Chapters 12-13 Analysis

Riordan borrows from the “Odyssey” and Odysseus’s journey in Chapter 12 with Circe’s island, modernizing the tale to give Circe a spa for young women. In the original story, Circe turned men into pigs, believing all men resembled the creature. The Circe of Riordan’s story holds the same belief but, rather than pigs, transforms men into guinea pigs to cut down on waste and space needed to keep the creatures captive. Circe represents both Percy’s fears and how anything taken to extreme can be self-destructive.

Annabeth also shows the infallibility of demigods in these chapters.
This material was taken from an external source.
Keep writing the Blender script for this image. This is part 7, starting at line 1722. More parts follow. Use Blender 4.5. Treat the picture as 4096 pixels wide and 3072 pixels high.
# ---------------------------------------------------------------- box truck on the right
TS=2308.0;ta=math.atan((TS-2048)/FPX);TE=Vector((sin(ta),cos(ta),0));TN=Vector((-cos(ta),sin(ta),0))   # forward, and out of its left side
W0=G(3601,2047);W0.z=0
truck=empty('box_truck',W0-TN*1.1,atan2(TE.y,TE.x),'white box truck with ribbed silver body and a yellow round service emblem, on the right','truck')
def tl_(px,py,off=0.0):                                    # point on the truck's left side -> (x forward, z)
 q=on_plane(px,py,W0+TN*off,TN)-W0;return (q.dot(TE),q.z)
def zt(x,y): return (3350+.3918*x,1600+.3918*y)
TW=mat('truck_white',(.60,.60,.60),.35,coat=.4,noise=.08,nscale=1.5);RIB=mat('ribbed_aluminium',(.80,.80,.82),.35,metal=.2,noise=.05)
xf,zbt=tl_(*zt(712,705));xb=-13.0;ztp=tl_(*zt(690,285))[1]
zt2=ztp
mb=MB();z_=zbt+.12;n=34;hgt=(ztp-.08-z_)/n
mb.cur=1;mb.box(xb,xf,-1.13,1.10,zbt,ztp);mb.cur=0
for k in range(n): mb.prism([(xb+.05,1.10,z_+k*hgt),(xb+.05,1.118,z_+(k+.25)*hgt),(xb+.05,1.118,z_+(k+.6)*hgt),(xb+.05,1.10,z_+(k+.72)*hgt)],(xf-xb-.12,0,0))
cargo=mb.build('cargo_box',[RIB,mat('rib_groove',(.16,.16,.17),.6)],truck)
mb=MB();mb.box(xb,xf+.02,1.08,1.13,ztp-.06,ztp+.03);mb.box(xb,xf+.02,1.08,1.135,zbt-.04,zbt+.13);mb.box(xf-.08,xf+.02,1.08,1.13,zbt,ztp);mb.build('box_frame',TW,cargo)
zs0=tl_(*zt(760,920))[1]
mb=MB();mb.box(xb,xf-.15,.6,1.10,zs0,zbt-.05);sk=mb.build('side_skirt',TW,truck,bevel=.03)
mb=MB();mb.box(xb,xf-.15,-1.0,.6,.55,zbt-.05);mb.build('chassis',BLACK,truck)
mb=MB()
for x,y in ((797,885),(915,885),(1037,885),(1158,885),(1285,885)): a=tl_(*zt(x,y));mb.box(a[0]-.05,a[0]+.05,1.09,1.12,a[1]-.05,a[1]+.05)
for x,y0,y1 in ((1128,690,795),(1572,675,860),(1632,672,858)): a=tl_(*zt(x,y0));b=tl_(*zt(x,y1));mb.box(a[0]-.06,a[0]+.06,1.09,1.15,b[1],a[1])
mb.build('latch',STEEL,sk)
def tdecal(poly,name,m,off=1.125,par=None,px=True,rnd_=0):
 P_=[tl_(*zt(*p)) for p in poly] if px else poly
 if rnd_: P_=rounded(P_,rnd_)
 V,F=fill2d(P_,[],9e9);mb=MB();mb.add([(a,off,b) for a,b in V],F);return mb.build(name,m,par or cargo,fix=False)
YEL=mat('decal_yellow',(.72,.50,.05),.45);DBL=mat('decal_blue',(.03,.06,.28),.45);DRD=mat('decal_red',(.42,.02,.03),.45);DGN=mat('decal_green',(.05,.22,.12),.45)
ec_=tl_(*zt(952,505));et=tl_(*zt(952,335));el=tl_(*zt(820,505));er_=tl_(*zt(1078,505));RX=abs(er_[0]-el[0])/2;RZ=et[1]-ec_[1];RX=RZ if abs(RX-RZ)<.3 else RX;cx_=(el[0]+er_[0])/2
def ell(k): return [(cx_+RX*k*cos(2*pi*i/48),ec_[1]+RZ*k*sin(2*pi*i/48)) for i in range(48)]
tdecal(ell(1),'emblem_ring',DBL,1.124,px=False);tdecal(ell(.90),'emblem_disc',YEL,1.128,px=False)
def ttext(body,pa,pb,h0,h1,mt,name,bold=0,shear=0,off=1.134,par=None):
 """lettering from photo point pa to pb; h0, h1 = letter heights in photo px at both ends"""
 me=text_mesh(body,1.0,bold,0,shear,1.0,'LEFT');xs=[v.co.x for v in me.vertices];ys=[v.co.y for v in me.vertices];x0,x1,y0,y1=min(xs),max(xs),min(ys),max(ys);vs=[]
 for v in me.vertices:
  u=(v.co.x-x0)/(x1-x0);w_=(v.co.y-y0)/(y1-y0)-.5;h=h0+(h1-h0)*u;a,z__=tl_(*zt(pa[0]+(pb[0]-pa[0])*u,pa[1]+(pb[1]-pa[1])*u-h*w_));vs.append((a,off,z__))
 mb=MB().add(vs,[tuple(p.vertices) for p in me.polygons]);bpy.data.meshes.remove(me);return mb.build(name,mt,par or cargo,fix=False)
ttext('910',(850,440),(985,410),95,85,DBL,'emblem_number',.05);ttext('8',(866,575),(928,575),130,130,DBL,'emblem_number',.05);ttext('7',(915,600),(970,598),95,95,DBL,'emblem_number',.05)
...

While confronting Circe, Annabeth falls for the façade at first but is able to think her way past the lies. With the help of the vitamins Hermes gave Percy, Annabeth solidifies her will and immunity to Circe’s magic, allowing her to save herself, Percy, and the other transformed guinea pigs in Circe’s capture. It isn’t confirmed, but Annabeth was likely better able to combat Circe because she’s a daughter of Athena (goddess of wisdom), making Annabeth mentally stronger than Percy. Despite Annabeth’s success with Circe, Annabeth is no match for the power of the Sirens, showing wisdom isn’t everything.

At the end of Chapter 12, Percy uses his sea powers to communicate with a ship. With the right word (likely provided by Poseidon), Percy orders the sales to raise and the boat to steer itself. While at sea, Percy finds he knows distances between places and exactly in which direction to travel to find Polyphemus’s island. Whether because he’s getting older or because Poseidon is providing Percy with help/additional resources, Percy’s abilities grow stronger and more varied than they were earlier in the book and throughout The Lightning Thief, which suggests Percy will be even more powerful in subsequent books of the series.